A sample of Vash’s meals. Same stuff over and over again.  He is a machine!! Many of my female clients want to be slimmer. Fine — being lean is a good goal, but, if you are not a (1-1-7) ectomorph, then you are never going to look like Victoria Beckham! And nor should you want to. You will look starved and unhealthy. Let’s be realistic. Women of my mother’s generation had basically one physical ideal to aspire to — to be slim — and the only way to achieve that goal was to diet. I remember my Mum, complaining about being “hippie” and then dieting on Ryvita, cottage cheese and cans of Tab. Essentially eating very little, and eating food that was not very tasty either. For her, the idea of actually exercising to lose weight would have been very unusual indeed, and the concept of going to a gym and lifting weights to build up muscle mass would have been unthinkable! Lunges, squats and some cardiovascular exercise would have allowed my mother to change the shape of her “hippie” body without having to starve herself, and would have improved her fitness and general well-being too.  

I have very fond memories of my Mum drinking Tab!

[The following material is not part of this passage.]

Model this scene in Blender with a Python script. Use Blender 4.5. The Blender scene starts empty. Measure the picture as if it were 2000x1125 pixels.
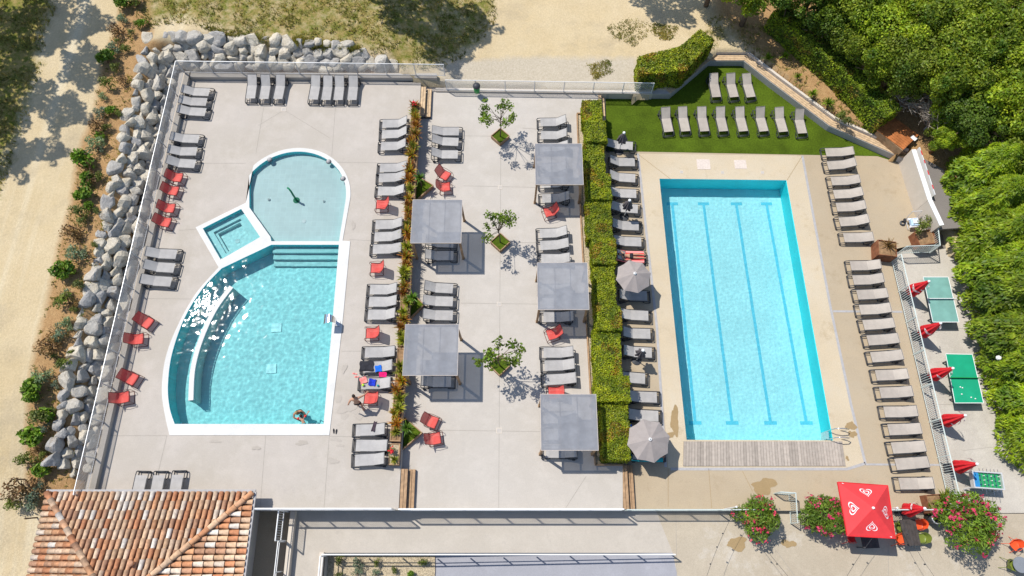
import bpy, bmesh, math, random
from mathutils import Vector, Matrix, noise
random.seed(7)
R = math.radians
S = bpy.context.scene
COL = S.collection
# ------------------------------------------------------------------ survey camera
TILT, CAMH, FOC = R(20.7), 36.5, 4000 / 3

def G(px, py, z=0.0):
    """ground survey: where the sight line through photo point px,py meets height z"""
    u, v = (px - 1000) / FOC, (562.5 - py) / FOC
    x, y, w = u, v * math.cos(TILT) + math.sin(TILT), v * math.sin(TILT) - math.cos(TILT)
    s = (z - CAMH) / w
    return Vector((x * s, y * s, z))

ZL, ZM, ZR, ZP, ZLOW = 0.45, 0.0, -0.45, -0.76, -0.85

# ------------------------------------------------------------------ mesh builder
class MB:
    def __init__(s):
        s.v, s.f, s.m, s.c = [], [], [], []
        s.mi, s.col = 0, None
    def face(s, pts):
        n = len(s.v)
        s.v.extend([tuple(p) for p in pts])
        s.f.append(tuple(range(n, n + len(pts))))
        s.m.append(s.mi); s.c.append(s.col)
    def mesh(s, vs, fs):
        n = len(s.v)
        s.v.extend([tuple(p) for p in vs])
        for f in fs:
            s.f.append(tuple(i + n for i in f)); s.m.append(s.mi); s.c.append(s.col)
    def box(s, c, d, rz=0.0, mat=None):
        cx, cy, cz = c; a, b, h = d[0] / 2, d[1] / 2, d[2] / 2
        M = mat if mat else Matrix.Rotation(rz, 3, 'Z')
        vs = [Vector((cx, cy, cz)) + M @ Vector((x * a, y * b, z * h)) for x in (-1, 1) for y in (-1, 1) for z in (-1, 1)]
        s.mesh(vs, [(0, 1, 3, 2), (4, 6, 7, 5), (0, 4, 5, 1), (2, 3, 7, 6), (0, 2, 6, 4), (1, 5, 7, 3)])
        return s
    def bar(s, p, q, w, h=None):
        p, q = Vector(p), Vector(q); h = h or w
        d = q - p; L = d.length
        if L < 1e-6: return s
        d /= L
        up = Vector((0, 0, 1)) if abs(d.z) < 0.95 else Vector((0, 1, 0))
        sd = d.cross(up).normalized(); up = sd.cross(d)
        return s.box((p + q) / 2, (L, w, h), mat=Matrix((d, -sd, up)).transposed())
    def tube(s, pts, r, n=6, closed=False, caps=True):
        pts = [Vector(p) for p in pts]; k = len(pts); base = len(s.v); rr = r if isinstance(r, (list, tuple)) else [r] * k
        prev = None
        for i, p in enumerate(pts):
            if closed: d = pts[(i + 1) % k] - pts[i - 1]
            else: d = pts[min(i + 1, k - 1)] - pts[max(i - 1, 0)]
            d.normalize()
            if prev is None:
                up = Vector((0, 0, 1)) if abs(d.z) < 0.9 else Vector((1, 0, 0))
                a = d.cross(up).normalized()
            else:
                a = (prev - d * prev.dot(d)).normalized()
            prev = a; b = d.cross(a)
            for j in range(n):
                t = 2 * math.pi * j / n
                s.v.append(tuple(p + (a * math.cos(t) + b * math.sin(t)) * rr[i]))
        seg = k if closed else k - 1
        for i in range(seg):
            for j in range(n):
                i2 = (i + 1) % k
                s.f.append((base + i * n + j, base + i * n + (j + 1) % n, base + i2 * n + (j + 1) % n, base + i2 * n + j))
                s.m.append(s.mi); s.c.append(s.col)
        if caps and not closed:
            s.f.append(tuple(base + j for j in reversed(range(n)))); s.m.append(s.mi); s.c.append(s.col)
            s.f.append(tuple(base + (k - 1) * n + j for j in range(n))); s.m.append(s.mi); s.c.append(s.col)
        return s
    def lathe(s, prof, c=(0, 0, 0), n=16):
        c = Vector(c); base = len(s.v)
        for r, z in prof:
            for j in range(n):
                t = 2 * math.pi * j / n
                s.v.append((c.x + r * math.cos(t), c.y + r * math.sin(t), c.z + z))
        for i in range(len(prof) - 1):
            for j in range(n):
                s.f.append((base + i * n + j, base + i * n + (j + 1) % n, base + (i + 1) * n + (j + 1) % n, base + (i + 1) * n + j))
                s.m.append(s.mi); s.c.append(s.col)
        return s
    def prism(s, pts, z0, z1):
        """vertical prism on a plan outline (counter-clockwise)"""
        n = len(pts); b = len(s.v)
        s.v.extend([(p[0], p[1], z0) for p in pts]); s.v.extend([(p[0], p[1], z1) for p in pts])
        for i in range(n):
            j = (i + 1) % n
            s.f.append((b + i, b + j, b + n + j, b + n + i)); s.m.append(s.mi); s.c.append(s.col)
        s.f.append(tuple(b + n + i for i in range(n))); s.m.append(s.mi); s.c.append(s.col)
        s.f.append(tuple(b + i for i in reversed(range(n)))); s.m.append(s.mi); s.c.append(s.col)
        return s
    def grid(s, fn, nu, nv):
        b = len(s.v)
        for i in range(nu + 1):
            for j in range(nv + 1):
                s.v.append(tuple(fn(i / nu, j / nv)))
        for i in range(nu):
            for j in range(nv):
                a = b + i * (nv + 1) + j
                s.f.append((a, a + 1, a + nv + 2, a + nv + 1)); s.m.append(s.mi); s.c.append(s.col)
        return s
    def data(s, name, mats, smooth=False, org=None):
        me = bpy.data.meshes.new(name)
        vs = s.v if org is None else [(x - org[0], y - org[1], z - org[2]) for x, y, z in s.v]
        me.from_pydata(vs, [], s.f)
        for m in (mats if isinstance(mats, (list, tuple)) else [mats]): me.materials.append(m)
        me.polygons.foreach_set('material_index', s.m)
        if smooth: me.polygons.foreach_set('use_smooth', [True] * len(s.f))
        if any(c is not None for c in s.c):
            at = me.color_attributes.new('col', 'FLOAT_COLOR', 'CORNER')
            buf = []
            for f, c in zip(s.f, s.c):
                c = c or (1, 1, 1)
                buf.extend((c[0], c[1], c[2], 1.0) * len(f))
            at.data.foreach_set('color', buf)
        me.update()
        return me
    def build(s, name, mats, parent=None, smooth=False, org=None):
        o = bpy.data.objects.new(name, s.data(name, mats, smooth, org))
        COL.objects.link(o)
        if parent: o.parent = parent
        elif org is not None: o.location = org
        return o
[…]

Fortunately that has all changed and women are embracing the wonderful new world of being muscular, fit, energetic, healthy and feminine! They are realising the joys of sweating, lifting weights and being strong! I see so many fantastic women working out in the gym, discovering this exciting new world and (as someone who has lifted for nearly 40 years!) I feel I have helped, in some small way, to bring about this great change. It is interesting that the ideals of feminism — that women are as strong and competent intellectually as men — are now being realised in the physical sense too. When I was a competitive bodybuilder, I spent a lot of time looking at my physique in a very critical manner. While I had some body parts that I begrudgingly acknowledged were ok, I focused a lot more on the ones that were not up to scratch, always worrying about them, berating myself to work harder, trying to bring them up to par. Now that I am no longer a competitive bodybuilder, I have been freed from the tyranny of just seeing the negative aspects of my physique, and can now enjoy all the positive parts of my body too. While my strategy of harsh scrutiny was acceptable for a competitive bodybuilder, many gym-goers fall into a similarly negative pattern of just seeing the bad, while ignoring their positive points. I have clients who spend so much time and wasted energy obsessing over what they think are unattractive aspects of their bodies, constantly criticising every little detail. Even worse than thinking these things, they also use negative and harmful words to describe themselves. I know from my own bodybuilding experience how damaging this behaviour can be, when actually, it takes a certain degree of maturity and confidence to accept that we will never be perfect, so get over it and learn to love the body you have! After all, we are in the gym to make ourselves happy, not miserable. Somatatyping should be used as a helpful tool, a system to help guide and inform you, something positive to help you achieve your realistic best, while realising that some things cannot be changed — they can always be improved. It is very important to strike the right balance between acknowledging your weaknesses and obsessing over them. Make the most of your gifts and talents, and accentuate the positives — there are always many!!!